Today, the application of artificial neural network tools to define models that mimic the dynamic behavior of structural systems is a wide-spread approach. A fundamental issue in developing these strategies for damage assessment in civil structures is represented by the unbalanced nature of the available databases, which commonly contain plenty of data coming from the structure under healthy operational conditions and very few samples from the system in unhealthy conditions since the structure would have failed by that time. Consequently, the learning task, carried on with standard deep learning approaches, becomes case-dependent and tends to be specialized for a particular structure and for a very limited number of damage scenarios. This work presents a framework for damage classification in structural systems intended to overcome such limitations. In this methodology, the model is trained to gain knowledge in the learning task from a rich acoustic dataset (source domain), acquiring higher-level features characterizing vibration traits from a rich acoustic dataset. This knowledge is then transferred to a target domain, with much less training data, such as a structural system, in order to classify its structural condition. The framework starts with constructing a time-delay neural network (TDNN) structure, trained on the VoxCeleb dataset, in the speech domain.
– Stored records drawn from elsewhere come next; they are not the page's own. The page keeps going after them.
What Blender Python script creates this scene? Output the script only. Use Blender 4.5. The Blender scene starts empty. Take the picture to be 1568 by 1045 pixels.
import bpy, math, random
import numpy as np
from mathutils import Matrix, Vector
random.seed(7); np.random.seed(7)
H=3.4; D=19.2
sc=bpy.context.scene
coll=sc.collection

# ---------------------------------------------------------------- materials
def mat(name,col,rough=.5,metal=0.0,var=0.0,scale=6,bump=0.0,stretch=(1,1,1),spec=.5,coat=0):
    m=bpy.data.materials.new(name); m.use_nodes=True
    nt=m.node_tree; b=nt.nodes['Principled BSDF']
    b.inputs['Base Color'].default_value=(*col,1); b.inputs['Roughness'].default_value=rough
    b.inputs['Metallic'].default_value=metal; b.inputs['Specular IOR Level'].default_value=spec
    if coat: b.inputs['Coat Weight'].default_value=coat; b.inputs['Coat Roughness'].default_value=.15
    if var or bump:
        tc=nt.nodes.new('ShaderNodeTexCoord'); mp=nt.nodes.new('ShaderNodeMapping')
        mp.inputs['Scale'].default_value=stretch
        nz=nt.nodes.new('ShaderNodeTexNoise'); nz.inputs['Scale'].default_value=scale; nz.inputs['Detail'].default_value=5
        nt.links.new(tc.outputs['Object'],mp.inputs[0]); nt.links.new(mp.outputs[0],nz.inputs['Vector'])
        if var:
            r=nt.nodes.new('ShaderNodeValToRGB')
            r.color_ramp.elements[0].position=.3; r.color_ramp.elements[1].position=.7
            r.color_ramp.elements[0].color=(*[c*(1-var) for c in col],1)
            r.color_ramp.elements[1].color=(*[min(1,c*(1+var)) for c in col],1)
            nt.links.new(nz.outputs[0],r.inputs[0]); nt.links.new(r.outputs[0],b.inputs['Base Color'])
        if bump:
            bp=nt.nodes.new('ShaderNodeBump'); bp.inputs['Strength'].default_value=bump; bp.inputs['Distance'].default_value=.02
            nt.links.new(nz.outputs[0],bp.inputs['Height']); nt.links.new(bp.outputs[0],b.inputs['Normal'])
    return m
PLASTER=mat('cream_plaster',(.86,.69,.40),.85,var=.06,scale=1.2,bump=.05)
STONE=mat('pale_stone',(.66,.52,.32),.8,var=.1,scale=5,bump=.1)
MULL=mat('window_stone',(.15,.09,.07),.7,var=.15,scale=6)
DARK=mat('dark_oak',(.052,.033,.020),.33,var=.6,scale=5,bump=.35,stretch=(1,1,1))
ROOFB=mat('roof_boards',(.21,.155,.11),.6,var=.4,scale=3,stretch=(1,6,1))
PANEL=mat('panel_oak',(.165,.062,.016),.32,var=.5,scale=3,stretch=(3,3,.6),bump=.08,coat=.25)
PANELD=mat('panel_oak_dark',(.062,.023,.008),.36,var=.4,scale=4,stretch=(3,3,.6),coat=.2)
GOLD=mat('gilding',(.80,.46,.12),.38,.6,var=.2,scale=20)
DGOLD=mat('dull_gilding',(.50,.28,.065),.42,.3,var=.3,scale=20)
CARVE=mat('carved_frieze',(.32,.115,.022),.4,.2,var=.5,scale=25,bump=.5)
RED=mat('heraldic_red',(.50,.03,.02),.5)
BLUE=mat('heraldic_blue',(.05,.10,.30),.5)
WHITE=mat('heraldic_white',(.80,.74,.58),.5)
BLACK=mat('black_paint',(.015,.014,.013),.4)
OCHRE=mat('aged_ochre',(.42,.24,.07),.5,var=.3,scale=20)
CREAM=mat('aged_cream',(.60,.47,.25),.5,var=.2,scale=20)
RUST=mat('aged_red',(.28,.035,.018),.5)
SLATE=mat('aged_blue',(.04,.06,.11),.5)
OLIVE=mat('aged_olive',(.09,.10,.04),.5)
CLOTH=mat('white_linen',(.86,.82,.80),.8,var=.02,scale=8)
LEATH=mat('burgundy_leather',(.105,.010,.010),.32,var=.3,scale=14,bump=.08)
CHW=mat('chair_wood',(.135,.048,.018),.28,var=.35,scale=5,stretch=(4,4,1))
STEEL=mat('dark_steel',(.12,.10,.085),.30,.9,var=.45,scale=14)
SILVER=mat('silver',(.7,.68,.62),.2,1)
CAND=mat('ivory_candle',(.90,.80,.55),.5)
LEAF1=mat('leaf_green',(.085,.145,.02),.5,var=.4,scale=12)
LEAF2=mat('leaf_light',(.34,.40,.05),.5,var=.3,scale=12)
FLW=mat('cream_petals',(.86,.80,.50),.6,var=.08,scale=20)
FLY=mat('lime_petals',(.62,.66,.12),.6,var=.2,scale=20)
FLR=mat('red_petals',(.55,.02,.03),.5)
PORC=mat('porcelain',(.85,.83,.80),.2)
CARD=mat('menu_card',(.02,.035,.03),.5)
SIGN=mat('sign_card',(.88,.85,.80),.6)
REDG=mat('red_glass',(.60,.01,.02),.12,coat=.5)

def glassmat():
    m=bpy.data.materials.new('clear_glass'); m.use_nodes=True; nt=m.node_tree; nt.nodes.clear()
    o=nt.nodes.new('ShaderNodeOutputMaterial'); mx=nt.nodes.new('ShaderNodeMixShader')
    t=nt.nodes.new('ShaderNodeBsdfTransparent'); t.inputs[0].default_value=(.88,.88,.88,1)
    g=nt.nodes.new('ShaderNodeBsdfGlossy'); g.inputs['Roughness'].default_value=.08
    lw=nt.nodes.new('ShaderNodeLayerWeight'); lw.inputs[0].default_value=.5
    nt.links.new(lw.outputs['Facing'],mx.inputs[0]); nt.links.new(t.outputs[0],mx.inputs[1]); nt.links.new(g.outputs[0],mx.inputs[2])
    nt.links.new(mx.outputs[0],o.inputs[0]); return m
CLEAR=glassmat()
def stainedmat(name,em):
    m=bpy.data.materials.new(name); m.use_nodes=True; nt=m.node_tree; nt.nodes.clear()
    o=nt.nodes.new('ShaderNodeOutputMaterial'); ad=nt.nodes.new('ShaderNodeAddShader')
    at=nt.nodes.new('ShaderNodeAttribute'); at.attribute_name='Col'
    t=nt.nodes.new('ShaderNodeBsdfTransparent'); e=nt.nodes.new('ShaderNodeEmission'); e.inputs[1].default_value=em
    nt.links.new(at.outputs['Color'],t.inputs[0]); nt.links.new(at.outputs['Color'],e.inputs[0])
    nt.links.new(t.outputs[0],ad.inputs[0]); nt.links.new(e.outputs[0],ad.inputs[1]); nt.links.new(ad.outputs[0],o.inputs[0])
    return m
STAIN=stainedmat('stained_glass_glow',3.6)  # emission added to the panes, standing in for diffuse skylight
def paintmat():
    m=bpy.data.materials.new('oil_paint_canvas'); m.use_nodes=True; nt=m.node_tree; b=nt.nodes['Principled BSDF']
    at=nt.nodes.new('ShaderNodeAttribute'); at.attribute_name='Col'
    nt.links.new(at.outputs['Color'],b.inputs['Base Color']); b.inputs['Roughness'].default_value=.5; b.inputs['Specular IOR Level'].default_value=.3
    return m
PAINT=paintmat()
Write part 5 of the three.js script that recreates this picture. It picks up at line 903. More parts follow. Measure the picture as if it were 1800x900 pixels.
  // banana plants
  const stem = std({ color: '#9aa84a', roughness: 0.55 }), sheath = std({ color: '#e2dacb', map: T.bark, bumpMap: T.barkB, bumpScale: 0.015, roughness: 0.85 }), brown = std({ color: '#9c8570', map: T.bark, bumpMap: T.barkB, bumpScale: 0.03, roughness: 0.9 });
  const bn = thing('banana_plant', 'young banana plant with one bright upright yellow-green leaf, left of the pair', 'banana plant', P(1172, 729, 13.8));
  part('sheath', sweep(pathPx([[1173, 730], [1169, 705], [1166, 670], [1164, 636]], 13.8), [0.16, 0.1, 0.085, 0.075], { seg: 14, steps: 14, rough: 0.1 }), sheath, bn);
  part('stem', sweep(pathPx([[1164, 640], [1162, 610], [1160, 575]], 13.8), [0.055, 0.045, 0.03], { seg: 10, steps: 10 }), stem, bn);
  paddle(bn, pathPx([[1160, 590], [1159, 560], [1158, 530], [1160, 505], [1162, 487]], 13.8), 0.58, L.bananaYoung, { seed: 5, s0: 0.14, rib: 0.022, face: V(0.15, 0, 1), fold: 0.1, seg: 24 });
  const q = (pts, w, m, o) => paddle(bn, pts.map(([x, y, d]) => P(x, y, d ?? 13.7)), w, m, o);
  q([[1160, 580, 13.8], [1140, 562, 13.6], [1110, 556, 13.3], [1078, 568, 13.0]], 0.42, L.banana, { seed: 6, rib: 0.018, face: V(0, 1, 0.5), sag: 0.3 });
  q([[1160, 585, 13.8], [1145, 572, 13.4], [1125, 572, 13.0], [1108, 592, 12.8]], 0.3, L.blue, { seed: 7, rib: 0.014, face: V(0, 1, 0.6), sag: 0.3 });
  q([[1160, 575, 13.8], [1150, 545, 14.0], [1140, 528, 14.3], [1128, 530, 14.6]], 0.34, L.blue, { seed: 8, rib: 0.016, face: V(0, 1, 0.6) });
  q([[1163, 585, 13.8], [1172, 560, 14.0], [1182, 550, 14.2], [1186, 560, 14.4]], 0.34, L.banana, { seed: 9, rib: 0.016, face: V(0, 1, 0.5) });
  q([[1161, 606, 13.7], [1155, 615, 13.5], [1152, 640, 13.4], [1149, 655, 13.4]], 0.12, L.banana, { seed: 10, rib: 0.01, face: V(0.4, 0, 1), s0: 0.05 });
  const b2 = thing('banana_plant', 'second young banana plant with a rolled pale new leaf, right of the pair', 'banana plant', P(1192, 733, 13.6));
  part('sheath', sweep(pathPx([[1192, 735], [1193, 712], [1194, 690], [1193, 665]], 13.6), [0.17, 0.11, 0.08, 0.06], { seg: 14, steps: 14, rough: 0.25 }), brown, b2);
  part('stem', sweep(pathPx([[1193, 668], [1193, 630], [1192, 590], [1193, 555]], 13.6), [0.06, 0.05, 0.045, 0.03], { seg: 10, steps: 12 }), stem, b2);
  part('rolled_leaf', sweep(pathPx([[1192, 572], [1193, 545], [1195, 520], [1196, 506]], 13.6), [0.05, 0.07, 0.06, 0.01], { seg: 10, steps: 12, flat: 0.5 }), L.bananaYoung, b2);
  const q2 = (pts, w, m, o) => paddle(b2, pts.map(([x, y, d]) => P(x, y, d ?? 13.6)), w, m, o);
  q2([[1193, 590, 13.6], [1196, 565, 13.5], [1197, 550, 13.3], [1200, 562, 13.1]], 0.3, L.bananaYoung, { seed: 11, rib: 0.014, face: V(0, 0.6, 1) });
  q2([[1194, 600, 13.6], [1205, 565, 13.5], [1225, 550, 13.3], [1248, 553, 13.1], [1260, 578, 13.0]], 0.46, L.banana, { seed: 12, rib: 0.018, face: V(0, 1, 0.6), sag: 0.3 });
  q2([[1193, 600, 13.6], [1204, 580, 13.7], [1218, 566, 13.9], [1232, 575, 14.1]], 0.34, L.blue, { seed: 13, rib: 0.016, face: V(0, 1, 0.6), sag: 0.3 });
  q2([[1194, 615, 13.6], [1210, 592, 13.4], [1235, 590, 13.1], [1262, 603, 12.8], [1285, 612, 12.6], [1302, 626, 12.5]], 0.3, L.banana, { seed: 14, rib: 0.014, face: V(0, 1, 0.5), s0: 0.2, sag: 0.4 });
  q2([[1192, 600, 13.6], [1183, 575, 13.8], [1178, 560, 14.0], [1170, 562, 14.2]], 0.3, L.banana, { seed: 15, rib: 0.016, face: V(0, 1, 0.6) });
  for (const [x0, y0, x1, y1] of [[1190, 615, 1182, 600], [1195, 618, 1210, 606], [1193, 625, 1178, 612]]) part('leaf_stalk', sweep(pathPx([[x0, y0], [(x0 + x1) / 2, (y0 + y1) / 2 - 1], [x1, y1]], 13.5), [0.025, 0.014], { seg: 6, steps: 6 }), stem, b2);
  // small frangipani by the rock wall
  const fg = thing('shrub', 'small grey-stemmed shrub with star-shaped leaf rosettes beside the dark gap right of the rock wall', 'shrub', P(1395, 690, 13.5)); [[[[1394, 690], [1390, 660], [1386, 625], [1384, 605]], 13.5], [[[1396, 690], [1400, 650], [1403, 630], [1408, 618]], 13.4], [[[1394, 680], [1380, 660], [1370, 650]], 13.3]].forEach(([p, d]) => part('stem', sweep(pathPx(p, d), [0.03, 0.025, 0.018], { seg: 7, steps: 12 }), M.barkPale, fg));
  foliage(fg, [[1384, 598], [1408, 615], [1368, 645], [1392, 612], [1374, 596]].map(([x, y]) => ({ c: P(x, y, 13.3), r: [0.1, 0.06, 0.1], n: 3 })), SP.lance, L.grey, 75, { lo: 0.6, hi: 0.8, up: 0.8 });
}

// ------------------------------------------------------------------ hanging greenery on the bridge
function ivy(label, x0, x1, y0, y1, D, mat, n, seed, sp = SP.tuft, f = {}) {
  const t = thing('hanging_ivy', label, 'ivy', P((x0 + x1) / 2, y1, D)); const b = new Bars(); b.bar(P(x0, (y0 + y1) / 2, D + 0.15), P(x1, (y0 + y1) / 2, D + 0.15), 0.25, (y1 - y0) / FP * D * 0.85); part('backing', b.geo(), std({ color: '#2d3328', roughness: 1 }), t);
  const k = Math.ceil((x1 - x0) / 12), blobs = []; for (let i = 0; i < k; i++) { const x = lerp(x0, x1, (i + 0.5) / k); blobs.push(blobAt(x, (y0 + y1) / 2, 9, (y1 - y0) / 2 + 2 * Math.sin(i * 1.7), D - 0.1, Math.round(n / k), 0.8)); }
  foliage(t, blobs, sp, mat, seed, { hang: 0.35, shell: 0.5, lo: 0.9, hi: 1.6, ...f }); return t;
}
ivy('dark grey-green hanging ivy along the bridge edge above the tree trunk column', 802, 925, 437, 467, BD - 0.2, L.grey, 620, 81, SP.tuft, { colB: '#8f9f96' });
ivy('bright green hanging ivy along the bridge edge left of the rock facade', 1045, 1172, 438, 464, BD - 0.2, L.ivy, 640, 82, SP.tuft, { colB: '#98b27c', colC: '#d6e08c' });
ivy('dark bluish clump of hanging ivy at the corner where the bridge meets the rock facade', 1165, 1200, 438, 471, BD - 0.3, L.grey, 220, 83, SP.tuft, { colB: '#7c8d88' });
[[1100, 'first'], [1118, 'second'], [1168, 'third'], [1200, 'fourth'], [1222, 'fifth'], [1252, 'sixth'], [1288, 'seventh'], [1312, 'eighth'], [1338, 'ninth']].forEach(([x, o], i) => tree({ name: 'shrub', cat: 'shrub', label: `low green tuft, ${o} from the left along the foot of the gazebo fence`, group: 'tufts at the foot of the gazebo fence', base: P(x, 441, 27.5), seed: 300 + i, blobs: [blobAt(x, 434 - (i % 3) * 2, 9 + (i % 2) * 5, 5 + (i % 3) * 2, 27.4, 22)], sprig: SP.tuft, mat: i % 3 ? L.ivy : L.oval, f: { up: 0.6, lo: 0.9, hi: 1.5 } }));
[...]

The input of the network consists of Cepstral and pitch features extracted from the audio records. Higher-level features, the x-vectors, speaker embeddings, capturing neural outputs of the network’s intermediate layers, are derived and then used to train a probabilistic linear discriminant analysis (PLDA) model to provide a probabilistic discriminant model for speaker comparison. These features collect generic information regarding the source domain and characterize a classification process based on the frequency content of signals, which is not strictly dependent on the original acoustic domain. Because of the non-case-dependent nature of the x-vector embeddings (features), they can be used to train an alternative PLDA model to address a damage classification task, considering vibration measurements coming from a different system, a structural one which represents the target domain. The simulated data from the 12 degrees of freedom benchmark shear-building structure provided by the IASC-ASCE Structural Health Monitoring Group are studied to verify the proposed framework’s effectiveness.